Кто таков учитель? Это прежде всего художник, ваятель умов и душ. В конце XIX века, когда рационализм и прагматизм заполонили собой все закоулки учебных заведений (особенно в Америке), Дильтей публикует статью «Школьные реформы и школьные классы» (1890). В ней он выступал против крайностей. Деление на классическое и реальное образования вело к дегуманизации не только педагогического процесса, но и всего общества. Дабы избежать столь нежелательного развития событий, ученый настаивал на интенсивном изучении в школе гуманитарных предметов. Лекции по истории педагогики от античности до времен Коменского легли в основу «духовно-исторической школы» в педагогике. Эта школа получила широкое распространение и дополнялась школой духовно-художественной. Впрочем, новые методы постепенно внедрялись по всей Европе. Духовное развитие молодежи шло таким образом параллельно с художественно-эстетическим, религиозным воспитанием.
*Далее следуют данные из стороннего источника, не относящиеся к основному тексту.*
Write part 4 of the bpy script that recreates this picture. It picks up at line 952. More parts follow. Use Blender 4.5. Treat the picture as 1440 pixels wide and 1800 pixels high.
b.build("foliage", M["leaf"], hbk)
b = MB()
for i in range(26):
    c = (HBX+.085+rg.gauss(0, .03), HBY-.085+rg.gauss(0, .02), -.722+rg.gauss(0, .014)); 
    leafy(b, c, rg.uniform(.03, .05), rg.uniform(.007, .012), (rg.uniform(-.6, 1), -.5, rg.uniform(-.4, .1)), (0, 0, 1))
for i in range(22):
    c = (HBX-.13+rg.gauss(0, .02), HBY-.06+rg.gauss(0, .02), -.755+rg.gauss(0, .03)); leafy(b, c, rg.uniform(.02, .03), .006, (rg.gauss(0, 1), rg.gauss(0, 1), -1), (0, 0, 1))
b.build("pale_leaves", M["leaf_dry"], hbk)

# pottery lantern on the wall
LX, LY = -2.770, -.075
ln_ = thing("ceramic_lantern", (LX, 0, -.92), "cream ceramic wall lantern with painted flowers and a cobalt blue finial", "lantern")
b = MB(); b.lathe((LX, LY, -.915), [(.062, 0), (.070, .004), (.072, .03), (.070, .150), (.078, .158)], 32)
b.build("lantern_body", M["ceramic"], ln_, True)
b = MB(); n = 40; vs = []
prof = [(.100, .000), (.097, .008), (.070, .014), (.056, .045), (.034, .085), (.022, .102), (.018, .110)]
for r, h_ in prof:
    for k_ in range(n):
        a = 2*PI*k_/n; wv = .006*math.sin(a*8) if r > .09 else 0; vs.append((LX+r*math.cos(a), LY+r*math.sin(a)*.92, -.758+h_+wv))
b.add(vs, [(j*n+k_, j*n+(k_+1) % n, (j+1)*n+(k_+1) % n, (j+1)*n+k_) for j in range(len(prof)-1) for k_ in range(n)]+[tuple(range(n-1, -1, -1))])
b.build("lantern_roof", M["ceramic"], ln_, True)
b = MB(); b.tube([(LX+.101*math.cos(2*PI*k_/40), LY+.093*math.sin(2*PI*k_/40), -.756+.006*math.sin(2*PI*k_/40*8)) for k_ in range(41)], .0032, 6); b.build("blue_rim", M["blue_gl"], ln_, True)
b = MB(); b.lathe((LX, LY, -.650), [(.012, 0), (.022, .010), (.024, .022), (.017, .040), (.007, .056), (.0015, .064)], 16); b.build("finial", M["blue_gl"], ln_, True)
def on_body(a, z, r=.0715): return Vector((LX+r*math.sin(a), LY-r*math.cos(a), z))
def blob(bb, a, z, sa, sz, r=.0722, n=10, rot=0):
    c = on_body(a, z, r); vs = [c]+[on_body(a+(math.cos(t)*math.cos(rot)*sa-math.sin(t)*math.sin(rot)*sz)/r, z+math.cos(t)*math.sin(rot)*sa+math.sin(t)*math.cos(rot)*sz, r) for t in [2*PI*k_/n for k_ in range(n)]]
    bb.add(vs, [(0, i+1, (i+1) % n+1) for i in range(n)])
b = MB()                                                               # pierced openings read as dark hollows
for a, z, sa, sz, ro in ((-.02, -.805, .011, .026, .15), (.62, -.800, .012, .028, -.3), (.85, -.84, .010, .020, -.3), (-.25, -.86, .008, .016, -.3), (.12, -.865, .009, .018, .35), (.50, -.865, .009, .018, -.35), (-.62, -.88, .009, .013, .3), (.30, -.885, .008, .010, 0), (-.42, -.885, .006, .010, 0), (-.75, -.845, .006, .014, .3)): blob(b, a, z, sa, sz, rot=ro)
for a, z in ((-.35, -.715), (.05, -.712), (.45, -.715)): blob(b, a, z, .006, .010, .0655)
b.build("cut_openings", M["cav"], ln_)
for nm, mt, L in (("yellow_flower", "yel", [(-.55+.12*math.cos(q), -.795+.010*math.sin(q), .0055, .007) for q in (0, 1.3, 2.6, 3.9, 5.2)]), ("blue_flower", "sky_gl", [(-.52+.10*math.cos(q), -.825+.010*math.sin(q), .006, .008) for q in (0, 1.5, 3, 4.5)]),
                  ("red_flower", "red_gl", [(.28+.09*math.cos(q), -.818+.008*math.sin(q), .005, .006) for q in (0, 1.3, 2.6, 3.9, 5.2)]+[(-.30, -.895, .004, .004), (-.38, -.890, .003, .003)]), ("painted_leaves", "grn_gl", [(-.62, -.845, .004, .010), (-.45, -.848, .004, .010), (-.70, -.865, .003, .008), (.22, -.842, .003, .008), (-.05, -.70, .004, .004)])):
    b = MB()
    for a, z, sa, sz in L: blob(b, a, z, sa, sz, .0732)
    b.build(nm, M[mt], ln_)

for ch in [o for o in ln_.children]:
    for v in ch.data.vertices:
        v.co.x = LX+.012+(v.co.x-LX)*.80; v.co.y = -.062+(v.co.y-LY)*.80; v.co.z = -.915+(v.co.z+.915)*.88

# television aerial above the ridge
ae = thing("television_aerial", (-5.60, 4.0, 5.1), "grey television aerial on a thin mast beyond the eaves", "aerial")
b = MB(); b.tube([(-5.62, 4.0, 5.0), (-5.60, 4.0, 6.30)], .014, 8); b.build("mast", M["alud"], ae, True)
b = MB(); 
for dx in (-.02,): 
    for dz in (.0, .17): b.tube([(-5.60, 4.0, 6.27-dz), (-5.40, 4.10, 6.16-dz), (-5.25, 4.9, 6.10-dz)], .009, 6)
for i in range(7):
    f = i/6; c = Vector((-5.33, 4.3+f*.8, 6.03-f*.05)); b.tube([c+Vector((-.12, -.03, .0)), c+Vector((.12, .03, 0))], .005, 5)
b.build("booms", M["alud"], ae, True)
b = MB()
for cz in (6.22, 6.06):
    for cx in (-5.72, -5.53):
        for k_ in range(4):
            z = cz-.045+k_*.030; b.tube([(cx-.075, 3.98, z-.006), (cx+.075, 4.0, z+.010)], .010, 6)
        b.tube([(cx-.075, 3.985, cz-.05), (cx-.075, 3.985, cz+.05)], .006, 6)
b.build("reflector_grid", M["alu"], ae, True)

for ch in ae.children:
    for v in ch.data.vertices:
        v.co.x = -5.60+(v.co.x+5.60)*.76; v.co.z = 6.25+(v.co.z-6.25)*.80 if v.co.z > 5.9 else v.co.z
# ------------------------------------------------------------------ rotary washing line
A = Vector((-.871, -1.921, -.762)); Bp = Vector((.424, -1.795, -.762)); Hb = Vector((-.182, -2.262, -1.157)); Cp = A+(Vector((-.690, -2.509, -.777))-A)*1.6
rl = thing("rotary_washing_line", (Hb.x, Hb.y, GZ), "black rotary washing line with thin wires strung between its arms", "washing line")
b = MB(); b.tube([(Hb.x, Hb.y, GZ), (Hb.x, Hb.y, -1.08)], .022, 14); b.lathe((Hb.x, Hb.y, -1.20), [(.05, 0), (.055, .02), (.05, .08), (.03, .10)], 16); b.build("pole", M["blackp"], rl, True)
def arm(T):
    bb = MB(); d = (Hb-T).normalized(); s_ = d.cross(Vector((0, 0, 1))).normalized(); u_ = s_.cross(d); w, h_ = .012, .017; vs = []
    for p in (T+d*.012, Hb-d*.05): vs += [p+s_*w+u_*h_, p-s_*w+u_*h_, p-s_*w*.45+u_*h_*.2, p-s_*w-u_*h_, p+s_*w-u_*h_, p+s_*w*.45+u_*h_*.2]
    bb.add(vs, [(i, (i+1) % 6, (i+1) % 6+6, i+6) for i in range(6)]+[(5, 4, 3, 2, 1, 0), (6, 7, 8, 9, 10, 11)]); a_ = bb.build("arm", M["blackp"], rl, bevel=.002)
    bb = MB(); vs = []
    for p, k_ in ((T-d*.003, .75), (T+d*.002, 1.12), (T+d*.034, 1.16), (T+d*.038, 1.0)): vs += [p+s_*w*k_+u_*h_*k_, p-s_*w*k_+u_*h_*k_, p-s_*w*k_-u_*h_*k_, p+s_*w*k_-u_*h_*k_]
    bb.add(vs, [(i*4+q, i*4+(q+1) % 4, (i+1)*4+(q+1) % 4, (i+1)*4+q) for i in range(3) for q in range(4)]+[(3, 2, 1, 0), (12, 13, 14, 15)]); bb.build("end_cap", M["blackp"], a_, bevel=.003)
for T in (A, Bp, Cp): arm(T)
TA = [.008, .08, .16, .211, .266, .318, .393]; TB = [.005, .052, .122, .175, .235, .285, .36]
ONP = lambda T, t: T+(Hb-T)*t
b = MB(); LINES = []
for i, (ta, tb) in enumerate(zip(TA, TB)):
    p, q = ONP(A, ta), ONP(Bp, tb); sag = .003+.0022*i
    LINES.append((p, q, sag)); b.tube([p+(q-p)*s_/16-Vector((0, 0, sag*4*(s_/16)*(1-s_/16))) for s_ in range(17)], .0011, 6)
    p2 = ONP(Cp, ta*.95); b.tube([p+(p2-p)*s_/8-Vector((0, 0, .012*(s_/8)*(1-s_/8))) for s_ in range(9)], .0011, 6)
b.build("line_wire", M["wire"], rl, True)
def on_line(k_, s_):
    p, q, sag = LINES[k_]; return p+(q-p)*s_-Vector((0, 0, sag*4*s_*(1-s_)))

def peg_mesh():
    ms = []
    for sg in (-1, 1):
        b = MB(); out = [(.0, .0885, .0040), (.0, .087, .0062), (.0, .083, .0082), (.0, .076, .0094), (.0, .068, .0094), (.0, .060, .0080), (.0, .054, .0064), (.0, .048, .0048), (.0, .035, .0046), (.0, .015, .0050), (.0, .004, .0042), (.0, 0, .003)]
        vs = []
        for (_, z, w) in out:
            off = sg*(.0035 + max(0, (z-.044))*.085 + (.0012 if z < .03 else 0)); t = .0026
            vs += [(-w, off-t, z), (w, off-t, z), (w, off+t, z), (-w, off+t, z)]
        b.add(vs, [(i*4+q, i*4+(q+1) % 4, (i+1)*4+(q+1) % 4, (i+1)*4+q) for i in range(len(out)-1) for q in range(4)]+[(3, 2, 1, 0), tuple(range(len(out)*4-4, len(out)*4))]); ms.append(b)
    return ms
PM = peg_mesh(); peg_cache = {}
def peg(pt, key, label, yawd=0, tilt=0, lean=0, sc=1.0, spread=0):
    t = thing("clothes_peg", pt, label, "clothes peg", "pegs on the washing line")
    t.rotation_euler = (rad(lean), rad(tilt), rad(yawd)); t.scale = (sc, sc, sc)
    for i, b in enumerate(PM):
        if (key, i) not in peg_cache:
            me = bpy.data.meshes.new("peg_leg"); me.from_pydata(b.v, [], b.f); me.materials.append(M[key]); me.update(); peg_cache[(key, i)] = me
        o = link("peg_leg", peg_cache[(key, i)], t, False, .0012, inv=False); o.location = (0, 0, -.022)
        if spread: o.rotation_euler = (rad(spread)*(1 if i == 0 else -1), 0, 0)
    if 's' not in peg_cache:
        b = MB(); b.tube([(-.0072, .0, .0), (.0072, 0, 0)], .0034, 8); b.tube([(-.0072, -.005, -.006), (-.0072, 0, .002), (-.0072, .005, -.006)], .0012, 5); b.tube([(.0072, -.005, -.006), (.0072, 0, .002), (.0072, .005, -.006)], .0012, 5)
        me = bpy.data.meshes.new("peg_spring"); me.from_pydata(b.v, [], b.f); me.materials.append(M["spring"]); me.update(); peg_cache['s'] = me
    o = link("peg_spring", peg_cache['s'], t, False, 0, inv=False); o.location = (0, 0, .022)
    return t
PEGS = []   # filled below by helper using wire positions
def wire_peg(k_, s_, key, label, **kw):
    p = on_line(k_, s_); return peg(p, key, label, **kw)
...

В Германии к середине XIX в. деятельность педагогов, учителей, воспитателей приняла общенациональный масштаб. Велика была и роль Ф. Дистервега (1790–1866), прошедшего школу ряда университетов (Гейдельберг, Херборн, Тюбинген). Он сделал немало полезного для развития школьного дела. Преподавал физику и математику в гимназиях и образцовых школах. В Берлине им созданы четыре учительских общества. Его избирают председателем Всеобщего немецкого учительского союза (1848). Дистервег издает педагогический журнал под названием «Рейнские листки». Получила известность и его знаменитая «Записка 23», в которой он требует учреждения единой школы для всех детей нации без различия состояний и будущего призвания. Власти, настороженно относившиеся к его деятельности, увольняют педагога в отставку. Обычная судьба непокорных и дерзких умов. Дистервег по праву считается одним из талантливейших немецких педагогов-практиков (на его счету 20 учебников и руководств по математике, естествознанию, географии, астрономии, немецкому). Основным принципом, главным методом обучения он считал умелое сочетание в преподавании культуры и природосообразности. Сторонник метода развивающего обучения, Дистервег связывал успех школьного дела с самодеятельностью и творчеством учителей и учеников.